Louise Otto tarafından hazırlanan program kabul edilir:
Madde 1: Birinci Alman Kadınlar Konferansı kararı gereğince: Yeni toplumun tümünün esası olması gereken çalışma, kadının da onuru ve görevidir. Kadının da çalışma hakkını elde etmesini ve çalışmasının önündeki engellerin ortadan kaldırılmasını gerekli buluyoruz.
Madde 2: Kadının çalışmasının; kadına karşı çeşitli yönlerden beslenen önyargının kelepçelerinden kurtulmasını inkâr edilemez bir ihtiyaç olarak görüyoruz. Bu bakımdan kadın eğitim dernekleri ve basının teşvikinin yanı sıra, kadınlara tavsiye edilecek üretim ortaklıklarının kurulması yanında, kızlar için endüstri sergilerinin açılmasına, kız yurtlan kurulmasına, nihai amaca ulaşmak için de yüksek bilimsel eğitimin uygun olacağına inanıyoruz.

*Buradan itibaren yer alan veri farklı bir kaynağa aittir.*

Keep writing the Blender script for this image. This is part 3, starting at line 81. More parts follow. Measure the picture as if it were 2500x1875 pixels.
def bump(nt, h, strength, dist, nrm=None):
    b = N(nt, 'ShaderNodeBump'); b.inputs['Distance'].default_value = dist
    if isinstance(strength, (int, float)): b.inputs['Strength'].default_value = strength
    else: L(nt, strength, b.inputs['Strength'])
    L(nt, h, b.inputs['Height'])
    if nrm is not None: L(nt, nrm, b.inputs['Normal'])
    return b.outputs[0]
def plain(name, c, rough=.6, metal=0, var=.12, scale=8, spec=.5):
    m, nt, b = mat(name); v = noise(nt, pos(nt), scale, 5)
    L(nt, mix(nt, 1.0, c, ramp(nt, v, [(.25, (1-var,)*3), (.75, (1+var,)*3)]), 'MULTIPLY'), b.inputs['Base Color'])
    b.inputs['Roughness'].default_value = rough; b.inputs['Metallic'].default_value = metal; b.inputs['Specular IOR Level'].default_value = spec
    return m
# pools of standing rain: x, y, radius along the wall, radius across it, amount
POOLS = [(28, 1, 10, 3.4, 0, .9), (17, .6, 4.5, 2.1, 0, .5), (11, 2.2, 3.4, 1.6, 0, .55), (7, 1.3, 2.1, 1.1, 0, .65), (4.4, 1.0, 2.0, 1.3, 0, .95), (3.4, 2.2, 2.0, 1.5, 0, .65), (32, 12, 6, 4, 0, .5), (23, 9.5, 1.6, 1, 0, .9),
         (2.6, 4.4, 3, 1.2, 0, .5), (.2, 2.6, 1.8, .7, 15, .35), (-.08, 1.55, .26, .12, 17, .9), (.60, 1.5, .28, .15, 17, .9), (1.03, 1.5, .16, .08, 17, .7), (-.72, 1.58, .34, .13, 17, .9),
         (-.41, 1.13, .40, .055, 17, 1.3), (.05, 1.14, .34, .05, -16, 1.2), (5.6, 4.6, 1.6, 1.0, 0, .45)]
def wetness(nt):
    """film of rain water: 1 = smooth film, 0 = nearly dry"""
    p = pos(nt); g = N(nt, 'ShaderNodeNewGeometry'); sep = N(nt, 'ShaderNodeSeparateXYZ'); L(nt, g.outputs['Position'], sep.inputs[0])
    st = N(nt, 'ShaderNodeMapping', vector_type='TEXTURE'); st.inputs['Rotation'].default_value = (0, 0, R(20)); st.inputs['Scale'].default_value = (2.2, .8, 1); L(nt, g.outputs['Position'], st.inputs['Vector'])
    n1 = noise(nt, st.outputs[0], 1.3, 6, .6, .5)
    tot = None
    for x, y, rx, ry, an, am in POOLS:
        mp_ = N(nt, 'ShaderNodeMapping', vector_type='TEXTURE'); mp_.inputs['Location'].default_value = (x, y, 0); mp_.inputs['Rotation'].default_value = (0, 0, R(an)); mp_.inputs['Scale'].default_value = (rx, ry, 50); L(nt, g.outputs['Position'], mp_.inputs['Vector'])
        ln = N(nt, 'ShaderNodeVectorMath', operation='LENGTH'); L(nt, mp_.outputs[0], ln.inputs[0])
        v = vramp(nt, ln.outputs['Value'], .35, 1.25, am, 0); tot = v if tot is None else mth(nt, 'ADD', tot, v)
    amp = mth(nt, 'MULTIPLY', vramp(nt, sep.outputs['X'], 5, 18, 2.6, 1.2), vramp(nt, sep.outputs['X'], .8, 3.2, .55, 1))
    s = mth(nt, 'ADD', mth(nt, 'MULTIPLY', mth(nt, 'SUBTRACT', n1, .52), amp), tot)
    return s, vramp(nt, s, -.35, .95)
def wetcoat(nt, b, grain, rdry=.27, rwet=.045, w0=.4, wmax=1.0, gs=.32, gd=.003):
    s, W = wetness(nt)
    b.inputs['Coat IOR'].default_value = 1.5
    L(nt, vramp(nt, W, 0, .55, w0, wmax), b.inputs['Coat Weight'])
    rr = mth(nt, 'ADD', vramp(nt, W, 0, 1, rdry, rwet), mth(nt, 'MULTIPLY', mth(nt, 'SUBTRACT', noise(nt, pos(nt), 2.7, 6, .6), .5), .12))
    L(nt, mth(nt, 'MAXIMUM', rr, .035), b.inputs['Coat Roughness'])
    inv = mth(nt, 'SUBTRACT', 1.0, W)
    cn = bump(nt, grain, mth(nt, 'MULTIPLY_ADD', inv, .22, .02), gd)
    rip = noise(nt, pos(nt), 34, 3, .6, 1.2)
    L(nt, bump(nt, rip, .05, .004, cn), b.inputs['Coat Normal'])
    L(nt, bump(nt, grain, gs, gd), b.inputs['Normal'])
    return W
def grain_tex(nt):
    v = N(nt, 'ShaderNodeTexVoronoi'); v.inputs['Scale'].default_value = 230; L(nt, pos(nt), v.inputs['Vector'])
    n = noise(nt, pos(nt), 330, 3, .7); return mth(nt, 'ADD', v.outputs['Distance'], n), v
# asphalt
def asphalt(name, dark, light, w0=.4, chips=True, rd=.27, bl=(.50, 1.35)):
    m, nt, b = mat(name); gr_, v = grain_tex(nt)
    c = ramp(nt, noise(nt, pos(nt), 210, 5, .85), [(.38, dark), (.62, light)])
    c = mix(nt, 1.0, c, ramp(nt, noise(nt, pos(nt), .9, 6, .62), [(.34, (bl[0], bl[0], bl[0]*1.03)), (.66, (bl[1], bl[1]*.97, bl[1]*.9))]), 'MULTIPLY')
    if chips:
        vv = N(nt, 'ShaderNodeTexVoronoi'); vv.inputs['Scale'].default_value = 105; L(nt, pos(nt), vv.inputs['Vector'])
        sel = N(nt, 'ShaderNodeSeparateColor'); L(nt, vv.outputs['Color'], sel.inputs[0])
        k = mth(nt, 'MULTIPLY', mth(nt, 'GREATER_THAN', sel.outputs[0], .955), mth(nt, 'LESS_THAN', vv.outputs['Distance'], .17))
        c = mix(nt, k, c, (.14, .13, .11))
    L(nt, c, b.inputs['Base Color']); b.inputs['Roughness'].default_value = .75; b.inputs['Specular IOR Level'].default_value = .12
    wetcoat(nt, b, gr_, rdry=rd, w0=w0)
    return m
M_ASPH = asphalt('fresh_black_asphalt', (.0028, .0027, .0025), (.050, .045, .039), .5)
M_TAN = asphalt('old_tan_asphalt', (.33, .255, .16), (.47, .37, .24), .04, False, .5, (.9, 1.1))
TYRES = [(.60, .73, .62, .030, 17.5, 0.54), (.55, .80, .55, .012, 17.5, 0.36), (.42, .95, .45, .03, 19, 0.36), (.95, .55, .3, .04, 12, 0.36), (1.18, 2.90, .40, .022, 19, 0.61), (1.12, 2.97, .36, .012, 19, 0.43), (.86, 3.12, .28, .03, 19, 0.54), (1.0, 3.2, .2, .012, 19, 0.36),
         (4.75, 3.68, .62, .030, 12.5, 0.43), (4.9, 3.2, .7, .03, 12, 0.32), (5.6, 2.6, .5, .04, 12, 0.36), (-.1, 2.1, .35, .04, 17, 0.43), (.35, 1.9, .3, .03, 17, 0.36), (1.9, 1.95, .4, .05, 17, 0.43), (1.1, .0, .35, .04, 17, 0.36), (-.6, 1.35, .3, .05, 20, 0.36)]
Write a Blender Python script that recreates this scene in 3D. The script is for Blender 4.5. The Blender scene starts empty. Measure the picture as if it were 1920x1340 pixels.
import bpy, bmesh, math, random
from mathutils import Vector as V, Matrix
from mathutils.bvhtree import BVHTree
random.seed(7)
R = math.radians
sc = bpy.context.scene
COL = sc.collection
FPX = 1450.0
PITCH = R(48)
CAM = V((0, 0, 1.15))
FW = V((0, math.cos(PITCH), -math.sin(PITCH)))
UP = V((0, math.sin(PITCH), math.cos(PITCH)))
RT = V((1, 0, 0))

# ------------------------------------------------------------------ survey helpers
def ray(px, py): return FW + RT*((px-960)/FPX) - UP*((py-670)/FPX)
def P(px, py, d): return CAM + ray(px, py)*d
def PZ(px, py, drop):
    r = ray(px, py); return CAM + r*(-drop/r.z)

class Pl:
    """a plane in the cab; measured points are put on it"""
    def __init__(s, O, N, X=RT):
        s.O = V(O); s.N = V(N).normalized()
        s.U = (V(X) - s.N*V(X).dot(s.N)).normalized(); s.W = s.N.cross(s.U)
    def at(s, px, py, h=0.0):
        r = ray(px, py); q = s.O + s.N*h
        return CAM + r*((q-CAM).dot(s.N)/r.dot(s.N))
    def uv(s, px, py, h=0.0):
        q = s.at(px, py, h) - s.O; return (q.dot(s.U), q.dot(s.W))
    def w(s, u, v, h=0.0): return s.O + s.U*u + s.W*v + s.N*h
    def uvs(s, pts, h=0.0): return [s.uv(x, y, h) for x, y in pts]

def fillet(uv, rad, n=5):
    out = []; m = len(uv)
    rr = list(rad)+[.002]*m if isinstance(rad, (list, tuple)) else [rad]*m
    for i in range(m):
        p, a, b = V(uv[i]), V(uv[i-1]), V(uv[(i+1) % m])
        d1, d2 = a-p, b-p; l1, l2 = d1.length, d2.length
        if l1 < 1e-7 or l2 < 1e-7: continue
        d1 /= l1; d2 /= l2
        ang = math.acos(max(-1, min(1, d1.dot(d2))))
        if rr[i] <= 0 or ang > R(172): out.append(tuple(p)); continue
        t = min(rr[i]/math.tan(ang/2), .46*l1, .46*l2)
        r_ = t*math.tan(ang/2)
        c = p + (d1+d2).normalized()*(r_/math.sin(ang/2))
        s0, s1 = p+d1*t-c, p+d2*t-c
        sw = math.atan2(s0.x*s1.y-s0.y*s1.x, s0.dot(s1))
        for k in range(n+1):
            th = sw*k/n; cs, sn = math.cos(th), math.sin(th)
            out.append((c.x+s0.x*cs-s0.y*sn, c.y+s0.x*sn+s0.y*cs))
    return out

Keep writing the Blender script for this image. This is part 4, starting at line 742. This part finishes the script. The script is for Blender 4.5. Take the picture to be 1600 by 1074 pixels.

Madde 3: Gerekli maddi olanaklar sağlanır sağlanmaz bu maddelerin gerçekleşmesi için kapsamlı bir savaşım vermek, Alman Kadınlar Birliği'nin amacıdır.
Arkasından bu programa uygun tutanaklar 19 kadın tarafından imzalanır. Louise Otto'nun isteği üzerine erkekler üyeliğe alınmamıştır. "Biz kadınlar ancak kendi gücümüzle kendimize yardım etmeyi öğrendiğimiz zaman bağımsız olabilir ve daha sonraki yıllarda erkeklerle eşit olarak çalışabiliriz," diyordu. Louise Otto (30 yıl sonra) ölümüne kadar Auguste Schmidt ile birlikte Almanya'nın ilk Kadın Derneği'nin başkanı olarak kalır. Derneğin yayın organının adı Yeni Yollardır.
Her yıl Almanya'nın başka bir kentinde derneğin genel kongresi düzenlenir ve her kentte "Meslek Edinme Hakkı"nı talep eden kadın eğitim dernekleri kurulur. (Louise Otto tarafından 1866'da yayınlanan yazının başlığı da aynıdır.) Almanya'daki burjuva kadın hareketlerinde, Louise Otto çığır açan bir kadındır. Halefleri ona "Alman Kadın Hareketlerinin Tarla Kuşu" demişlerdir.
İtiraf etmek gerekir ki, bugün bu fazlasıyla şiirsel geliyor bize. Kendisiyse herhalde bu adı duymaktan memnun olurdu. Çünkü tarla kuşlarının ötüşü, kayın ağaçlarının yeşili gibi sembolleriyle ilkbahar, Louise Otto için gelecek anlamına gelirdi. "Ben daha iyi bir geleceğe inanıyorum ve ilkbahar bugün gelmezse bir gün mutlaka gelir."
Bunları 23 yaşındayken yazmış ve 76 yaşında ölümüne kadar o inanca bağlı kalmıştır.